Excavations have been ongoing at the Pergamon amphitheater – an attraction in the world of archaeology due to its resemblance to Rome’s iconic Colosseum – since 2018.

The new findings were made during research part of the TransPergMicro project being carried out by the German Archeological Institute and Berlin Technical University’s Institute of Architecture, under the auspices of Turkey’s Culture and Tourism Ministry.

The amphitheater is known to have hosted gladiator and animal fights in the 2nd century, as well as being a site for executions and re-enactments of naval battles.

The VIP areas found now are similar to the modern-day box seats in sports stadiums and entertainment venues.

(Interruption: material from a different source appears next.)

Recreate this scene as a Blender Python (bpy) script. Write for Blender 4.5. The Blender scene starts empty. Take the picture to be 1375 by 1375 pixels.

Built during the Roman era, the Pergamon amphitheater had a very large arena to give it an edge over other ancient cities in the region such as Ephesus and Smyrna, Felix Pirson, director of the German Archaeological Institute, told Anadolu Agency.

“They wanted to build a replica of the Colosseum here, which was frequented by all segments of society. But people from the upper class or important families had private seats in special sections with their names engraved on them,” he said.

“Another detail that caught our attention was that Latin names were written in Greek letters. We believe that some people from Italy had a special place in the Pergamon amphitheater.”

Pirson said the new findings will be exhibited at the Bergama Museum in Izmir, adding that excavation work in the region will conclude this year.

Teams have so far found five private seating areas at the Pergamon amphitheater, according to Berlin Technical University researcher Ihsan Yeneroglu.

While efforts are still underway to determine the exact size and number, researchers believe the capacity could be at least 25,000 and go up to 50,000, he told Anadolu Agency.